As we confront massive levels of forced displacement in all regions of the world, the international community this week passed an important milestone in its work to improve the global response to refugees.
The formal consultations on a new global compact on refugees concluded in Geneva with strong and broad support for the final draft. The final version will be included in my annual report to the General Assembly, which will consider it later in the year.
Throughout the consultation process over the last 18 months, I have been heartened and encouraged by the constructive engagement of 193 UN Member States and many other stakeholders – from civil society, refugees, and international organizations – in this joint effort to forge a robust and more equitable global response to refugees.

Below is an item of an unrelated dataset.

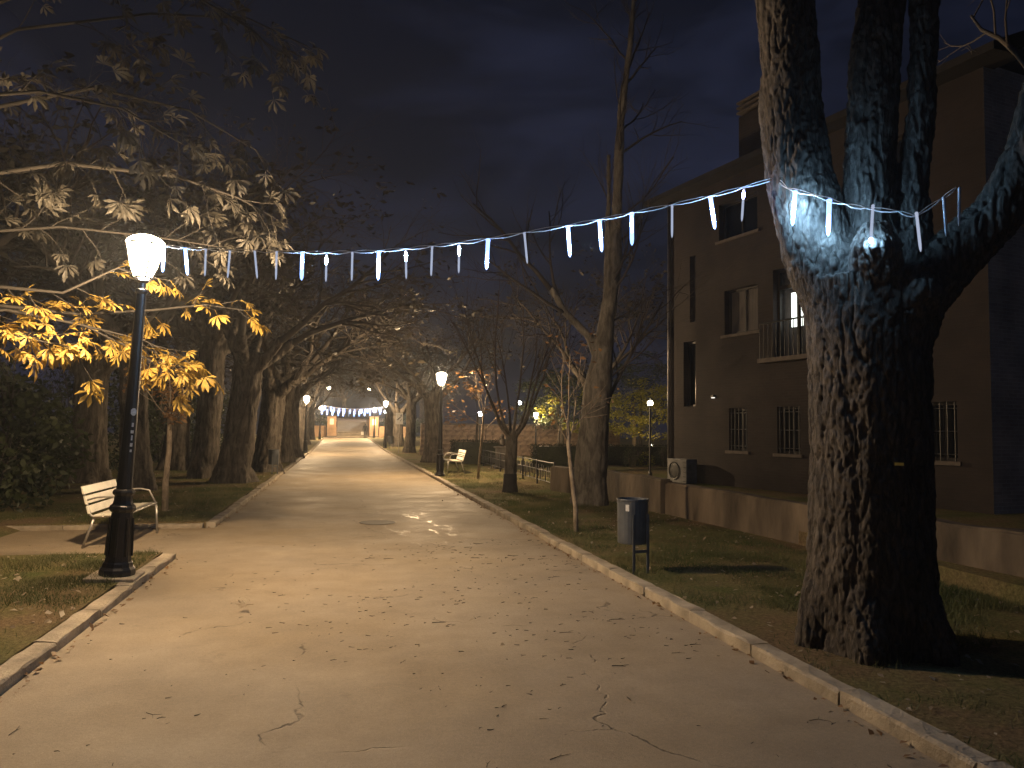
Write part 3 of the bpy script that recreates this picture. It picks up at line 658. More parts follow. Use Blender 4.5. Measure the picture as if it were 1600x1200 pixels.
# ---- chestnut at the left, branches reaching past the lantern
def chestnut():
    root = empty('chestnut_tree', (-5.6, 9.6, LAWN)); O = Vector(root.location)
    tag(root, 'chestnut tree at the left edge with golden leaves reaching round the bright lantern', 'tree')
    S = lambda l: [Vector(p) - O for p in l]
    trunk_mesh('trunk', [(S([(-5.6, 9.6, -.2), (-5.6, 9.6, .1), (-5.6, 9.6, .8), (-5.55, 9.6, 2.0), (-5.5, 9.6, 3.2), (-5.3, 9.5, 4.6), (-5.1, 9.5, 6.5)]), [.5, .45, .36, .33, .30, .24, .14])], .04, M['bark'], root, amp=.02, fx=7, fz=1.5)
    r = random.Random(21); limbs = []; spots_gold = []; spots_dimmed = []
    def limb(pts, r0, r1, gold, n_tw, tw_len, drop):
        pts = S(pts); m = len(pts); limbs.append((pts, [r0 + (r1 - r0) * i / (m - 1) for i in range(m)]))
        for i in range(n_tw):
            t = .25 + .75 * (i + r.random()) / n_tw; j = min(int(t * (m - 1)), m - 2); q = pts[j].lerp(pts[j + 1], t * (m - 1) - j)
            ax = (pts[j + 1] - pts[j]).normalized(); d = (ax * .8 + rand_perp(ax, r) * .8 + Vector((0, 0, drop))).normalized()
            L = tw_len * r.uniform(.5, 1.2); a = q; tp = [a]
            for s in range(4):
                d = (d + rand_perp(d, r) * .18 + Vector((0, 0, .05 if s > 1 else drop * .15))).normalized(); a = a + d * (L / 4); tp.append(a)
            limbs.append((tp, [.008, .007, .006, .0055, .005]))
            (spots_gold if gold else spots_dimmed).append((tp[-1], d))
            if r.random() < .8: (spots_gold if gold else spots_dimmed).append((tp[-2], (d + rand_perp(d, r) * .9).normalized()))
            if r.random() < .5: (spots_gold if gold else spots_dimmed).append((tp[-3], (d + rand_perp(d, r) * .9).normalized()))
        (spots_gold if gold else spots_dimmed).append((pts[-1], (pts[-1] - pts[-2]).normalized()))
    # golden lower branches
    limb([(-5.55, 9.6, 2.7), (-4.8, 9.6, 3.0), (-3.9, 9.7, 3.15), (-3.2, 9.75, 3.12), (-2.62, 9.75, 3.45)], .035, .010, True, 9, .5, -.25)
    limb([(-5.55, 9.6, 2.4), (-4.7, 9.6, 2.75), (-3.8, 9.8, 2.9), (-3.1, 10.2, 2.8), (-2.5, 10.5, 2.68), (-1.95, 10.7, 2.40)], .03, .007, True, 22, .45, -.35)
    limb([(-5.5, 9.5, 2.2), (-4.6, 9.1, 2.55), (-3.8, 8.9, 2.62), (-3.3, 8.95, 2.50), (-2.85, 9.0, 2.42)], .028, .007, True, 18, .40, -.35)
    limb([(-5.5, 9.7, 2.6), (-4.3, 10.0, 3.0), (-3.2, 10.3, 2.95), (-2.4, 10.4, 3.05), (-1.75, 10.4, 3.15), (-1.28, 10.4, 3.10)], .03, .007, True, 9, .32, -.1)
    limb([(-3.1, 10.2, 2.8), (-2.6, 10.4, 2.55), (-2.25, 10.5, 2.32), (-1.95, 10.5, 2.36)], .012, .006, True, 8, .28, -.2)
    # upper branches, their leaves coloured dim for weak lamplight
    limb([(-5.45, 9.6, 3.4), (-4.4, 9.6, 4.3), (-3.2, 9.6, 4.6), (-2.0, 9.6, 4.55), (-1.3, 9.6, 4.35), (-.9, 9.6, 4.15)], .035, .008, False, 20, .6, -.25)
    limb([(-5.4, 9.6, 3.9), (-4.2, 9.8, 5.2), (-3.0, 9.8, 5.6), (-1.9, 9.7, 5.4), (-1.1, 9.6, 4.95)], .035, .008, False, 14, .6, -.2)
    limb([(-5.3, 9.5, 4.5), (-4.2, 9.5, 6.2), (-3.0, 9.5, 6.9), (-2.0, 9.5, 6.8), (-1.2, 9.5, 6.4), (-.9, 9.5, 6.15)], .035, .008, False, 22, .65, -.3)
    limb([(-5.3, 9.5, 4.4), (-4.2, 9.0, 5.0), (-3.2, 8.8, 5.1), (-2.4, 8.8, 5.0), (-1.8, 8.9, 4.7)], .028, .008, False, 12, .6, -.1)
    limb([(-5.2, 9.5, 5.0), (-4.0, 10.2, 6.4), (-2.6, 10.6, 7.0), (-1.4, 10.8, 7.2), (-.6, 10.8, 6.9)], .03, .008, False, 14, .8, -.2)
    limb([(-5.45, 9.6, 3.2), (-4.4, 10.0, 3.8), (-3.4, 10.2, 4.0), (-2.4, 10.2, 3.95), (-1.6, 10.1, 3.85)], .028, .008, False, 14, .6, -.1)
    crown = tubes_obj('crown', limbs, M['twig_dark'], root)
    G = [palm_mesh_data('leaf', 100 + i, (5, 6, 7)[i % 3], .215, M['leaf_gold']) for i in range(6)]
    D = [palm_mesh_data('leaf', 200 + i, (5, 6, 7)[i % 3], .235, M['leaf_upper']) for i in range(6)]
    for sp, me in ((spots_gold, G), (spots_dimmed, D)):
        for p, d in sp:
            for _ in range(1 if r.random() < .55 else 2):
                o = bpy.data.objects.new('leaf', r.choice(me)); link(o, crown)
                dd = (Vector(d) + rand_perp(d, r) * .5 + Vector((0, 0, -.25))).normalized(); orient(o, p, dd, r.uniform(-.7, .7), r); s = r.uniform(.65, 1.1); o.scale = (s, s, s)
chestnut()

# ---------------------------------------------------------------- shrubs and hedges
def shrub(name, loc, rx, ry, rz, n, mat_, label, seed, lsize=.16, group=None, stems=True):
    root = empty(name, loc); tag(root, label, 'shrub', group); r = random.Random(seed); g = np.random.default_rng(seed)
    if stems:
        out = []; tips = []
        for k in range(7):
            a = r.uniform(0, 6.28); grow(out, tips, (r.uniform(-.2, .2) * rx, r.uniform(-.2, .2) * ry, -.05), (math.cos(a) * rx * .6, math.sin(a) * ry * .6, rz), rz * .9, .025, 2, 3, r, (0, 0, 5), .6)
        tubes_obj('stems', out, M['twig'], root)
    u = g.normal(0, 1, (n, 3)); u /= np.linalg.norm(u, axis=1, keepdims=True); rr = g.uniform(.35, 1, (n, 1)) ** .5
    P = u * rr; lump = .72 + .5 * vnoise(u * 2.6 + seed * 3.1); P *= lump[:, None]
    keep = vnoise(P * 4.2 + seed) > .33; P = P[keep]; P[:, 2] = (P[:, 2] + .85) * .5
    P = P * np.array([rx, ry, rz * 1.05])
    leaf_mass('foliage', P, lsize, mat_, root, seed, droop=.8, aspect=.5)
    return root
SG = 'shrubs along the dark left boundary'
for i, (x, y, rx, ry, rz, lab) in enumerate([
    (-6.0, 15.2, 1.4, 1.3, 2.6, 'dark shrub on the left lawn behind the bench, closest to the lantern'),
    (-7.9, 16.0, 1.6, 1.5, 3.6, 'tall dark shrub at the left edge behind the lawn'),
    (-8.8, 20.5, 2.0, 1.8, 3.9, 'dark shrub behind the trunk at far left'),
    (-7.8, 26.5, 2.2, 1.9, 3.8, 'dark shrub behind the second row of trunks'),
    (-6.9, 33.5, 2.2, 2.0, 3.6, 'dark shrub deep between the avenue trunks'),
    (-6.6, 43.0, 2.4, 2.2, 3.6, 'farthest dark shrub beyond the avenue trunks')]):
    shrub('shrub', (x, y, LAWN), rx, ry, rz, 4200, M['leaf_green'], lab, 50 + i, .17, SG)
def hedge(loc, sx, sy, sz, label, seed, rz=0.0):
    root = empty('hedge', loc, rz); tag(root, label, 'hedge', 'clipped dark hedges beyond the railing'); g = np.random.default_rng(seed)
    MB().box((0, 0, sz * .46), (sx * .92, sy * .85, sz * .9)).build('core', M['hedge_dark'], root)
    n = int(900 * sx); P = g.uniform(-.5, .5, (n, 3)); ax = g.integers(0, 3, n); sgn = np.sign(P[np.arange(n), ax]); P[np.arange(n), ax] = .5 * sgn * g.uniform(.9, 1.03, n)
    P = P * np.array([sx, sy, sz]) + np.array([0, 0, sz * .5]); leaf_mass('foliage', P, .07, M['hedge_dark'], root, seed, 1.0, .6)
hedge((5.75, 33.2, LAWN), 2.2, .8, 1.05, 'dark clipped hedge behind the railing, left of the statue', 1)
hedge((8.9, 30.5, LAWN), 2.6, .8, .95, 'dark clipped hedge right of the statue before the stone wall', 2)
hedge((13.2, 33.0, LAWN), 4.0, .8, .9, 'low dark hedge under the lit tree beside the brick house', 3)
def lit_tree(loc, label, seed, h, rx, mat_):
    root = empty('garden_tree', loc); tag(root, label, 'tree'); r = random.Random(seed)
    MB().tube([(0, 0, -.1), (.02, 0, h * .4), (0, .03, h * .7)], [.13, .10, .07], 8).build('trunk', M['bark'], root, smooth=True)
    g = np.random.default_rng(seed); pts = []
    for k in range(70):
        a = r.uniform(0, 6.28); q = rx * math.sqrt(r.random()); z = h * (.42 + .58 * r.random()) - q * .25; c = np.array([math.cos(a) * q, math.sin(a) * q, z])
        pts.append(c + g.normal(0, 1, (70, 3)) * np.array([.32, .32, .11]))
    leaf_mass('crown', np.concatenate(pts), .17, mat_, root, seed, .6)
lit_tree((15.0, 38.2, LAWN), 'leafy garden tree lit from below left of the brick house', 5, 4.4, 2.6, M['leaf_lime'])
lit_tree((11.6, 40.0, LAWN), 'dark leafy tree between the stone wall and the lit tree', 6, 5.0, 2.4, M['leaf_green'])
lit_tree((17.5, 43.5, LAWN), 'dark tree behind the lit garden tree', 7, 6.5, 3.0, M['leaf_green'])
for i, (x, y, s) in enumerate([(12.1, 31.0, .5), (12.9, 31.4, .42), (13.7, 31.2, .6)]):
    shrub('rounded_bush', (x, y, LAWN), s, s, s * 1.6, 700, M['leaf_lime'] if i == 1 else M['leaf_green'],
          ['small rounded bush at the left end of the low hedge', 'pale rounded bush in the middle before the low hedge', 'larger dark rounded bush at the house end of the low hedge'][i], 80 + i, .08, stems=True)

# ---------------------------------------------------------------- grass, fallen leaves, twigs
def grass(name, regions, seed, label):
    g = np.random.default_rng(seed); Vs = []
    for x0, x1, y0, y1, dens, hgt in regions:
        n = int((x1 - x0) * (y1 - y0) * dens); P = np.stack([g.uniform(x0, x1, n), g.uniform(y0, y1, n), np.zeros(n)], 1)
        k = vnoise(P * np.array([.9, .9, 0]) + 31) * .6 + vnoise(P * np.array([3.1, 3.1, 0]) + 5) * .4
        P = P[k + g.normal(0, .07, n) > .46]; n = len(P)
        a = g.uniform(0, 6.28, n); w = g.uniform(.002, .0045, n); h = hgt * g.uniform(.4, 1.2, n) * (.35 + 1.5 * vnoise(P * np.array([2.3, 2.3, 0]) + 77)); le = g.normal(0, .6, (n, 2)) * h[:, None]
        dx = np.cos(a) * w; dy = np.sin(a) * w; z = np.full(n, LAWN)
        A = np.stack([P[:, 0] - dx, P[:, 1] - dy, z - .004], 1); B = np.stack([P[:, 0] + dx, P[:, 1] + dy, z - .004], 1)
        T = np.stack([P[:, 0] + le[:, 0], P[:, 1] + le[:, 1], z + h], 1); Vs.append(np.stack([A, B, T], 1).reshape(-1, 3))
    V = np.concatenate(Vs); o = mesh_np(name, V, np.arange(len(V)).reshape(-1, 3), M['grass']); tag(o, label, 'grass', kind='stuff')
grass('grass', [(KR + .16, 6.0, 2.2, 9, 3600, .05), (KR + .16, 5.8, 9, 18, 1800, .055), (KR + .16, 5.5, 18, 34, 500, .06)], 1, 'short patchy grass on the lawn between kerb and concrete wall')
grass('grass', [(-5.0, KL - .18, 4.2, 10.0, 3200, .05)], 2, 'short patchy grass around the foot of the bright lantern')
grass('grass', [(-6.5, KL - .18, 13.1, 20, 1500, .055), (-6.0, KL - .18, 20, 36, 450, .06)], 3, 'patchy grass under the trees on the far side of the bench bay')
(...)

There are more than 24 million refugees in the world today, with the vast majority hosted in low and middle-income countries close to the countries wracked by conflicts from which they fled. The burdens are often borne by countries least resourced to shoulder them. The compact aims to share this responsibility more equitably.
Once adopted, the compact will strengthen the international response to large refugee situations in concrete ways, broadening the base of support for refugees and the communities hosting them.
I was asked by the UN General Assembly to propose a global compact on refugees, based on the Comprehensive Refugee Response Framework set out in the historic New York Declaration for Refugees and Migrants of September 2016. That new framework is already being applied in 14 countries, yielding significant results, as well as building on good practices from different large refugee-hosting countries.
The compact, while not legally binding, will represent the ambition of the international community to transform the response to refugee situations globally, with a blueprint for action to ensure refugees and the communities hosting them can count on timely and robust support.